**WHAT TO WORK ON**
Extract every line that includes the string "pixels".

**RECORDED INFORMATION**
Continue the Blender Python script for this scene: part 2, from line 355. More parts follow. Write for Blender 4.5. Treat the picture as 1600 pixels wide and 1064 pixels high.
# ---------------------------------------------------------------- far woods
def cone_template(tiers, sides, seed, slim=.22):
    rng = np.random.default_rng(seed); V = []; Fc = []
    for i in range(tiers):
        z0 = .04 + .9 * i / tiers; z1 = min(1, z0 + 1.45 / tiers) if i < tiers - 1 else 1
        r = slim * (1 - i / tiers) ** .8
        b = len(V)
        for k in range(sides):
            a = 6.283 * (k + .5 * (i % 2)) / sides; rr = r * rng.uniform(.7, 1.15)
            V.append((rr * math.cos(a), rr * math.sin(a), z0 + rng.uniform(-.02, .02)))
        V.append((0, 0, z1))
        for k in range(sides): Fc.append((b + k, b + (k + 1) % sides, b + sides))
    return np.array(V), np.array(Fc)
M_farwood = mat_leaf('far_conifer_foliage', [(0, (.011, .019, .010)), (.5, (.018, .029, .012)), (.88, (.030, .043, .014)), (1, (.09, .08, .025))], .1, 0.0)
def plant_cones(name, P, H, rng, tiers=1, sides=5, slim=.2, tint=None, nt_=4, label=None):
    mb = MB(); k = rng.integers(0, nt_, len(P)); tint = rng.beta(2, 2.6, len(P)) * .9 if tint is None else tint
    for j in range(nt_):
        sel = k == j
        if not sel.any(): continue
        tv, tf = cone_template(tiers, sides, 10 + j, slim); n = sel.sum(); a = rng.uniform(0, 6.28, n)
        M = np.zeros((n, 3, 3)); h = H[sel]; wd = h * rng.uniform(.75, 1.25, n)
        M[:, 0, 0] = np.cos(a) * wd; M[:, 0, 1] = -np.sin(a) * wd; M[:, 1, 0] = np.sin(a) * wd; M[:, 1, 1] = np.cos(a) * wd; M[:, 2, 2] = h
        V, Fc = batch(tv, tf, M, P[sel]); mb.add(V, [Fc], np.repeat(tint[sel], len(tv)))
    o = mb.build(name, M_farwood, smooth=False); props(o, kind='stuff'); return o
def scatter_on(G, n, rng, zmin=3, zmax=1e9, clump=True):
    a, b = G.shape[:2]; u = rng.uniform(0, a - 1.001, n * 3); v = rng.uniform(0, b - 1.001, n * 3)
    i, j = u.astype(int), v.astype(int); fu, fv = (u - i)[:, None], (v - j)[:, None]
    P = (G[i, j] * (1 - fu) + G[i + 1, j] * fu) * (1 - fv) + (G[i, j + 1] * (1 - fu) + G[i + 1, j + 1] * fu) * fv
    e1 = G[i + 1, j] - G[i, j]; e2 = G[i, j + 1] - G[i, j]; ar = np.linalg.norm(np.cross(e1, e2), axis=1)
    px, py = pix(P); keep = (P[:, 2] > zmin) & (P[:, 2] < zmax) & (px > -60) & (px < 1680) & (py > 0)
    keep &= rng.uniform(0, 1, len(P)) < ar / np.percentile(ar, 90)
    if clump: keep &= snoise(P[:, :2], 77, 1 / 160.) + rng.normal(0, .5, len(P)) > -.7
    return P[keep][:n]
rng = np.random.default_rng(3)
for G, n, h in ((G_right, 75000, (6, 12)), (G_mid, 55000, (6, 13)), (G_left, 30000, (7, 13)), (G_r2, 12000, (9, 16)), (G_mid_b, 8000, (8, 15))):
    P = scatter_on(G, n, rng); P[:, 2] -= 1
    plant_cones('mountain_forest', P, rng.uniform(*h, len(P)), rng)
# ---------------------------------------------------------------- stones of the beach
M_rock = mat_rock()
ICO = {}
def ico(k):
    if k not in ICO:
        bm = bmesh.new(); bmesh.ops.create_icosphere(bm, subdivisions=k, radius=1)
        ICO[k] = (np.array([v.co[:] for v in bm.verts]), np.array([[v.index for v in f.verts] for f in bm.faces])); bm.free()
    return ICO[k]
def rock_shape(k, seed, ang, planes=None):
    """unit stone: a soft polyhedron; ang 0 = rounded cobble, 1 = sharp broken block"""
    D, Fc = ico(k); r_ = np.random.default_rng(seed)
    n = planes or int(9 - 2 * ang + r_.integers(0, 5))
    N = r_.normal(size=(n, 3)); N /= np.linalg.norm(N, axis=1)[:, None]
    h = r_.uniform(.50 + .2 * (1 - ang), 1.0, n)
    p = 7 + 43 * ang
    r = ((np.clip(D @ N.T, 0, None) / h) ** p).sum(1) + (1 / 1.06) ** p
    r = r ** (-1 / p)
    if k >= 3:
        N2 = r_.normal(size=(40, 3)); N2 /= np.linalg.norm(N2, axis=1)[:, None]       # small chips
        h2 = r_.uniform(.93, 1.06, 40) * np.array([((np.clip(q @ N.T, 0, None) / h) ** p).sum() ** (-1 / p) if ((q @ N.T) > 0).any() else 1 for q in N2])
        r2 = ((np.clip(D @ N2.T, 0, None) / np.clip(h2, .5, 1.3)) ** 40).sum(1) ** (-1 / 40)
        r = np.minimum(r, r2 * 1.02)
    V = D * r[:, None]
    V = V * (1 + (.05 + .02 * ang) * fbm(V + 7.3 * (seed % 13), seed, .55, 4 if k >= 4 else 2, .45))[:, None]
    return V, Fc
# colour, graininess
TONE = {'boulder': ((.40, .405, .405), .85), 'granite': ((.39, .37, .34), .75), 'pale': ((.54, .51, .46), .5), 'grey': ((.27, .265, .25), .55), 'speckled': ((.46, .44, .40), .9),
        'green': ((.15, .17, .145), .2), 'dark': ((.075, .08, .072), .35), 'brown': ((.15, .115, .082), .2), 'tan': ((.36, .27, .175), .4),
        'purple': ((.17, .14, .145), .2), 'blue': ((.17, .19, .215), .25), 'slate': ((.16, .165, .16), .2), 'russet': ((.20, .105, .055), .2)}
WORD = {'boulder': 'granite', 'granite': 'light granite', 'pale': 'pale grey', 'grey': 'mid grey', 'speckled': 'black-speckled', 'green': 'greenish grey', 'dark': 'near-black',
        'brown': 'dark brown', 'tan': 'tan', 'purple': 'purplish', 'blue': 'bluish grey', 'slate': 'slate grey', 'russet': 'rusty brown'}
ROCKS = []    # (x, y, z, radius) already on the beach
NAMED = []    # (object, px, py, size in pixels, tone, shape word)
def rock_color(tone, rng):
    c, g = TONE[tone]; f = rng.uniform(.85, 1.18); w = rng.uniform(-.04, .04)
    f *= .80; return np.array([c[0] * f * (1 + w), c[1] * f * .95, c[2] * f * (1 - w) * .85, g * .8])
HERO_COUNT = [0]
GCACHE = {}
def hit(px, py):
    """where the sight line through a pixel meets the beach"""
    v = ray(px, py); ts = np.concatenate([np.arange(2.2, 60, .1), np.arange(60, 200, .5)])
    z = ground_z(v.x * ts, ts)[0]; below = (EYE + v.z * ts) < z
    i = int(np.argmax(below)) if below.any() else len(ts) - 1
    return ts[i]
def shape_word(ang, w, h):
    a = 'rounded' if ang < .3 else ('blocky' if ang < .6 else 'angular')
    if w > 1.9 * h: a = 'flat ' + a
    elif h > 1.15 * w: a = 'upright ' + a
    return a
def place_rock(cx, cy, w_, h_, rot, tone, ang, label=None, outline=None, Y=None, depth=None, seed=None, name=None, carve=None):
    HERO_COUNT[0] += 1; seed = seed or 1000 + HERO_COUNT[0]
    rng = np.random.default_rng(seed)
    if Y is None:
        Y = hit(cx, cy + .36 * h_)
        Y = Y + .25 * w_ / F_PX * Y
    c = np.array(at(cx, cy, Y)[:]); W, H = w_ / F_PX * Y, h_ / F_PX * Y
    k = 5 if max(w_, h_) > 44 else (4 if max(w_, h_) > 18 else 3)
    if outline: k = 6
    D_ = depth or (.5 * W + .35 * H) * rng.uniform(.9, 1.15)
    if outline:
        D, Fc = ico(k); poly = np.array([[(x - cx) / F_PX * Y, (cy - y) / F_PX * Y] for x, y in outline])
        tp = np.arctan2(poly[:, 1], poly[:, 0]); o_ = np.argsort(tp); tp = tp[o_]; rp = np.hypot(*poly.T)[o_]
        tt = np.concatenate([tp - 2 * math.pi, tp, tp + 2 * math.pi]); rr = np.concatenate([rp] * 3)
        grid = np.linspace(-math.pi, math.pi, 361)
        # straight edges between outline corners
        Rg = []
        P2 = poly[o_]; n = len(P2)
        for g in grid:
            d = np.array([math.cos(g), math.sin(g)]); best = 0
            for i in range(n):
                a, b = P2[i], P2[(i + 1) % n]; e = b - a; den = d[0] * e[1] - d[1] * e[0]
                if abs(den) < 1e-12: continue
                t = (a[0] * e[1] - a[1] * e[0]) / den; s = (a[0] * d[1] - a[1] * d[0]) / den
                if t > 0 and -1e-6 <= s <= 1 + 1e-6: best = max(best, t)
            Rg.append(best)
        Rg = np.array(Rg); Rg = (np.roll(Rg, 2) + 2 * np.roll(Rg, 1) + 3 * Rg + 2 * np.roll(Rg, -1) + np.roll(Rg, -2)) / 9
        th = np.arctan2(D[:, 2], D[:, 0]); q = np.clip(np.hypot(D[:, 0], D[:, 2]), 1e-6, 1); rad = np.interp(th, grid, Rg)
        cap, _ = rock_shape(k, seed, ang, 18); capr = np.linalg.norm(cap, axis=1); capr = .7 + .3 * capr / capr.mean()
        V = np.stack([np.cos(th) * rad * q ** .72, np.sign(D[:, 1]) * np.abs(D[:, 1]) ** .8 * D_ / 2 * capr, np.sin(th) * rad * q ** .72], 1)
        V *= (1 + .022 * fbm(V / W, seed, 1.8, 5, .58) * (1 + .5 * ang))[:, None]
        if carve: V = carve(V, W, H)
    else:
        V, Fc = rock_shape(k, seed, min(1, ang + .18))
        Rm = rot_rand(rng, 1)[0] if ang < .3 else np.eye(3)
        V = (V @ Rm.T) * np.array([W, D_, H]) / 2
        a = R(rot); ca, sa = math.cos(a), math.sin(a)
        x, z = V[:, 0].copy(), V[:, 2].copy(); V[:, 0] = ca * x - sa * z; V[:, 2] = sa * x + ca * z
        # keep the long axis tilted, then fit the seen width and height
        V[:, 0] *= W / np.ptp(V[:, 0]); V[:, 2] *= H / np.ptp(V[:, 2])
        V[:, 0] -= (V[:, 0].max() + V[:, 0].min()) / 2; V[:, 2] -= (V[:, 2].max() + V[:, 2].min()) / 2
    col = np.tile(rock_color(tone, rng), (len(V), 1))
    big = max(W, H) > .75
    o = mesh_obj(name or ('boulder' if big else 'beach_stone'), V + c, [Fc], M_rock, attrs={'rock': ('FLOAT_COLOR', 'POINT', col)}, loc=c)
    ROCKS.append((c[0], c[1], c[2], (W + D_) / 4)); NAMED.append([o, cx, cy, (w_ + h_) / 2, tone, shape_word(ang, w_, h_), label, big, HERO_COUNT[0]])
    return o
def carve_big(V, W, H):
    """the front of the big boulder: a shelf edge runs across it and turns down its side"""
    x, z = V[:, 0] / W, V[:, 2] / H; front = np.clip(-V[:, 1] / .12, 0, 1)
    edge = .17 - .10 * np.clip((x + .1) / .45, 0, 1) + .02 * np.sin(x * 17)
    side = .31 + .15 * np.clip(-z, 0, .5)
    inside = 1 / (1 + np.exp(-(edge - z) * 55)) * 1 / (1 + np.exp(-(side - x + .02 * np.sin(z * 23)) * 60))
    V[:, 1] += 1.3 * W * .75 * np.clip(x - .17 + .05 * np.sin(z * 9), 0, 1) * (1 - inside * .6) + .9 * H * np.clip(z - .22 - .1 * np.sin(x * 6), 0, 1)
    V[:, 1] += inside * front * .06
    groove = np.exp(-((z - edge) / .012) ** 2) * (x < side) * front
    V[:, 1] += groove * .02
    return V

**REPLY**
Continue the Blender Python script for this scene: part 2, from line 355. More parts follow. Write for Blender 4.5. Treat the picture as 1600 pixels wide and 1064 pixels high.
NAMED = []    # (object, px, py, size in pixels, tone, shape word)